Saturday, September 18, 2010

If I had a time machine and could reach back in time...

As we raised our 5 amazing children life kicked all of us around, just like it does everyone else, and the road was extremely bumpy at times. I regret the times when the noise and the intense needs, misunderstandings, insane schedules, and mishaps got to me and I was not a "happy mommy". The family pictures bear this out. I was EXHAUSTED, and very overwhelmed and frustrated. Now I can look back in my mind's eye and see each one of my precious children through all of their stages and I yearn to be able to reach back in time.
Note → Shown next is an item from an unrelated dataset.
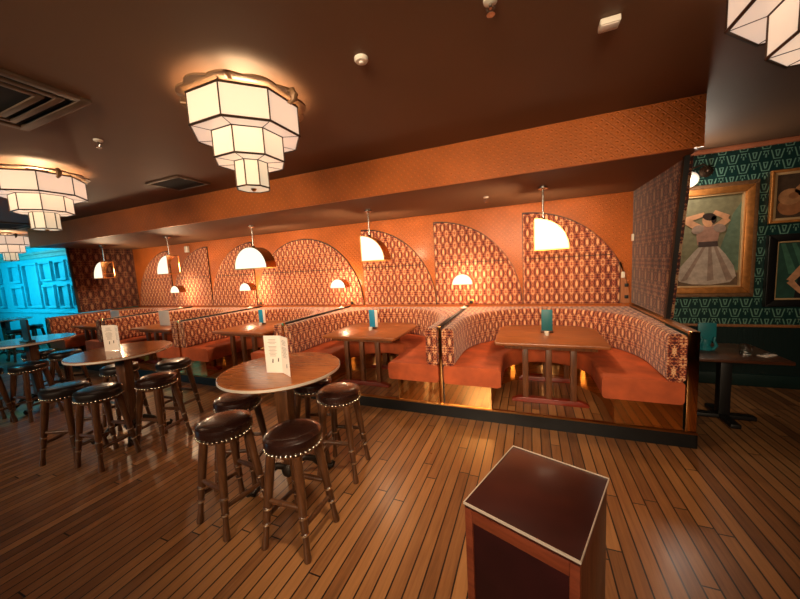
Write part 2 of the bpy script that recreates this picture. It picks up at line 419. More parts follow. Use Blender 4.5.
# upper side partitions with a raked front edge
def partition(name, x0, x1, inner, yb=4.27, yt=3.94):
    b = MB(); b.prism([(YB, 1.165), (yb, 1.165), (yt, ZS), (YB, ZS)], 'x', x0, x1, bev=.008)
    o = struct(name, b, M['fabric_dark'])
    b = MB()
    dy = .03
    xi = x1 if inner > 0 else x0
    b.prism([(yb+.02, 1.165), (yb-dy, 1.165), (yt-dy, ZS), (yt+.02, ZS)], 'x', xi-.03, xi+.012)
    return b
b = partition('wall_partition_right', 1.39, 1.44, -1); struct('trim_21', b, M['black'])
b = partition('wall_partition_left', -10.6, -10.5, 1, 4.31, 4.26); struct('trim_22', b, M['black'])

# ------------------------------------------------------------------ booth dividers
def divider(i):
    x = DIV[i]; end = i in (0, 5)
    hw = .042 if i == 0 else (.05 if i == 5 else .02)
    labs = ['mirror-fronted end divider closing the right-hand end of the booth row',
            'slim mirror-fronted divider between the rightmost booth and the second booth',
            'slim mirror-fronted divider just behind the menu on the near round table',
            'slim divider left of the third booth, beside the far row of stools',
            'slim divider between the two farthest booths, near the white menu card',
            'end divider at the far left of the booth row, washed in blue light']
    t = empty('booth_divider', (x, YF, ZP), labs[i], 'divider', 'dividers between the booths')
    yb = YB-YF-.02
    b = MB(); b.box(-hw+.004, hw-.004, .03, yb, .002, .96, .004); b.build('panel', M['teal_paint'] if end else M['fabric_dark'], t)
    b = MB(); b.box(-hw, hw, .0, .028, .002, .985, .004); b.build('mirror_facing', M['mirror'], t)
    b = MB(); b.box(-hw-.004, hw+.004, .02, yb, .96, .985, .006); b.build('cap', M['cap_wood'] if end else M['black'], t)
for i in range(6): divider(i)

# ------------------------------------------------------------------ booth banquettes
def bpath(W, ys, R, N=36):
    """U-shaped plan: straight arm, half ellipse, straight arm, with inward normals"""
    P = [(-W, 0), (-W, ys*.5)]; Nn = [(1, 0), (1, 0)]
    for k in range(N+1):
        a = PI-PI*k/N
        P.append((W*math.cos(a), ys+R*math.sin(a)))
        nx, ny = -math.cos(a)/W, -math.sin(a)/R; l = math.hypot(nx, ny); Nn.append((nx/l, ny/l))
    P += [(W, ys*.5), (W, 0)]; Nn += [(-1, 0), (-1, 0)]
    return P, Nn
def rrect(d0, d1, z0, z1, r, n=4, corners=(1, 1, 1, 1)):
    """rounded profile, counter-clockwise from lower outer corner"""
    out = []
    for (cx, cz, a0, on) in ((d0+r, z0+r, PI, corners[0]), (d1-r, z0+r, 1.5*PI, corners[1]), (d1-r, z1-r, 0, corners[2]), (d0+r, z1-r, .5*PI, corners[3])):
        if on:
            for k in range(n+1): out.append((cx+r*math.cos(a0+k*.5*PI/n), cz+r*math.sin(a0+k*.5*PI/n)))
        else: out.append((d0 if cx == d0+r else d1, z0 if cz == z0+r else z1))
    return out
def banquette(i):
    labs = ['rightmost curved booth seat, orange velvet under patterned back, around the nearest table',
            'second curved booth seat from the right, patterned back and orange velvet cushion',
            'third booth seat from the right, partly hidden behind the near round table',
            'fourth booth seat from the right, pinkish cushion end beside the far stools',
            'farthest booth seat at the left end, dim and edged with blue light']
    W = (DIV[i]-DIV[i+1])/2-(.045 if i in (0, 4) else .022)
    cx = CEN[i]+(-.012 if i == 0 else (.015 if i == 4 else 0))
    t = empty('booth_banquette', (cx, YF-.02, ZP), labs[i], 'booth seat', 'curved booth seats along the platform')
    P, Nn = bpath(W, .55, 1.26)
    b = MB(); b.sweep(P, Nn, rrect(.0, .15, .496, .965, .05)); b.build('backrest', M['fabric'], t)
    P2, N2 = bpath(W, .55, 1.22)
    b = MB(); b.sweep(P2, N2, rrect(.005, .68, .275, .50, .035)); b.build('seat', M['velvet'], t)
    P3 = [(p[0], max(p[1], .025)) for p in P2]
    b = MB(); b.sweep(P3, N2, [(.005, .002), (.565, .002), (.565, .275), (.005, .275)]); b.build('plinth', M['mirror'], t)
    # fabric-topped infill between the curved back and the wall
    o = MB(); out = [(-W, YB-YF+.0), (-W, .55)]+[(p[0]*.999, p[1]) for p in P[2:-2]]+[(W, .55), (W, YB-YF)]
    o.prism([(x, y) for x, y in out], 'z', .9, .955); o.build('shelf', M['fabric2'], t)
for i in range(5): banquette(i)

# ------------------------------------------------------------------ arch panels on the back wall
R_ = 1.465; ZA = 1.155
def arch_outline(x0, r, side, a0=0, a1=90, n=28):
    pts = [(x0+side*r*math.cos(math.radians(a)), ZA+r*math.sin(math.radians(a))) for a in [a0+(a1-a0)*k/n for k in range(n+1)]]
    return pts
def arch_panel(kind, x0, label, clip=None):
    t = empty('arch_panel', (0, YB, 0), label, 'wall panel', 'upholstered arch panels on the orange wall')
    if kind == 'full': pts = arch_outline(x0, 1.41, 1, 0, 180, 48)
    else: pts = arch_outline(x0, R_, kind)+[(x0, ZA)]
    if clip: pts = [(min(p[0], clip), p[1]) for p in pts]
    # rim: dark piping round the outline
    cx = sum(p[0] for p in pts)/len(pts); cz = sum(p[1] for p in pts)/len(pts)
    big = [(x+(.008 if x > cx else -.008)*min(1, abs(x-cx)*3), z+(.02 if z > cz else 0)*min(1, abs(z-cz)*3)) for x, z in pts]
    b = MB(); b.prism(pts, 'y', -.028, -.002, bev=.006); b.build('upholstery', M['fabric2'], t)
    b = MB(); b.prism(big, 'y', -.018, -.001); b.build('piping', M['black'], t)
    # horizontal seam cord
    zs = 1.895; half = math.sqrt(max(0, (1.42 if kind == 'full' else R_)**2-(zs-ZA)**2))
    x1 = x0-half if kind == 'full' else x0; x2 = x0+half if kind == 'full' else x0+kind*half
    if clip: x2 = min(x2, clip)
    b = MB(); b.tube([(min(x1, x2)+.02, -.03, zs), (max(x1, x2)-.02, -.03, zs)], .007, 6); b.build('seam_cord', M['black'], t)
arch_panel(1, -.10, 'quarter-arch fabric panel farthest right, beside the socket board', clip=1.235)
arch_panel(1, -1.59, 'quarter-arch fabric panel above the lit lamp at the rightmost divider')
arch_panel(1, -3.07, 'quarter-arch fabric panel just right of the full arch, behind the second pendant')
arch_panel('full', -4.53, 'the only full half-round fabric panel on the orange wall')
arch_panel(-1, -5.97, 'quarter-arch fabric panel behind the big half-round pendant, left of the full arch')
arch_panel(-1, -7.455, 'quarter-arch fabric panel with its straight edge under the small white wall sensor')
arch_panel(-1, -8.94, 'quarter-arch fabric panel farthest left, next to the dark side partition')
# socket board in the foot of the right-hand arch
t = empty('socket_board', (1.305, YB, 1.16), 'narrow tan board with two black sockets at the foot of the right arch', 'socket board')
b = MB(); ro = lambda z: math.sqrt(R_**2-(z-ZA)**2)-.10
zs = [1.16+.05*k for k in range(13)]
b.prism([(1.25-1.305, 0)]+[(min(1.392, ro(z))-1.305, z-1.16) for z in zs]+[(1.25-1.305, .62)], 'y', -.024, -.001); b.build('board', M['wood_strip'], t)
for z in (.07, .245):
    b = MB(); b.box(-.005, .045, -.036, -.02, z, z+.05, .006); b.build('socket', M['black'], t)
b = MB(); b.box(-.05, -.005, -.04, -.02, .38, .47, .006); b.build('switch', M['white'], t)
# small wall sockets behind the table lamps
for x, z, lab in ((-.99, 1.2, 'small square brass wall socket right of the fully white table lamp'), (-3.40, 1.2, 'small square brass wall socket beside the lamp under the full arch right end'), (-5.86, 1.205, 'small square brass wall socket below the half-round pendant')):
    t = empty('wall_socket', (x+.03, YB-.028, z), lab, 'socket', 'brass wall sockets along the ledge')
    b = MB(); b.box(-.045, .045, -.012, .0, -.045, .045, .005); b.build('plate', M['brass'], t)
    b = MB(); b.box(-.03, .03, -.018, -.011, -.03, .03, .004); b.build('insert', M['black'], t)
# sensors
t = empty('motion_sensor', (-8.16, YB, 2.62), 'small white box sensor high on the orange wall above a quarter arch', 'sensor')
b = MB(); b.box(-.06, .06, -.07, -.001, -.08, .08, .015); b.build('case', M['white'], t)
b = MB(); b.lathe([(0, -.002), (.03, 0), (.02, .02), (0, .026)], 14); b.xf(Matrix.Translation((0, -.07, -.03)) @ Matrix.Rotation(PI/2, 4, 'X')); b.build('lens', M['paper'], t)
b = MB(); b.box(1.365, 1.389, 5.55, 5.62, 2.07, 2.17, .008); tag(b.build('door_contact', M['white']), 'tiny white sensor where the right partition meets the orange wall', 'sensor')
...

The first thing I would do if I had a time machine, is hug myself and leave a strong knowledge that this time will pass faster than the blink of an eye. I would tell myself to enjoy every bit of each moment I had with my children because they would soon all be grown and gone. I would tell myself that for every word of criticism, "suggestions" about how they might have done something better, I needed to remember to first slather them with love and at least 5 praiseworthy and loving comments. As they grew older I finally caught on to that. It's miraculous how many things your kids will do for you, or will respond positively to if their "love buckets" are filled to the brim. When they know you love, admire and respect them, in spite of their weaknesses, you have some "magical clout" when you really need it. Of course you have to choose your battles carefully. Be sure that whatever you feel you need to fix is REALLY important... not just "how many times do I have to tell you to put the lid on the peanut butter jar and put it away?!!"... kind of thing. Well, as my children got older (age 10 through teens), I began to feel more heaven as I started using more praise and less criticism.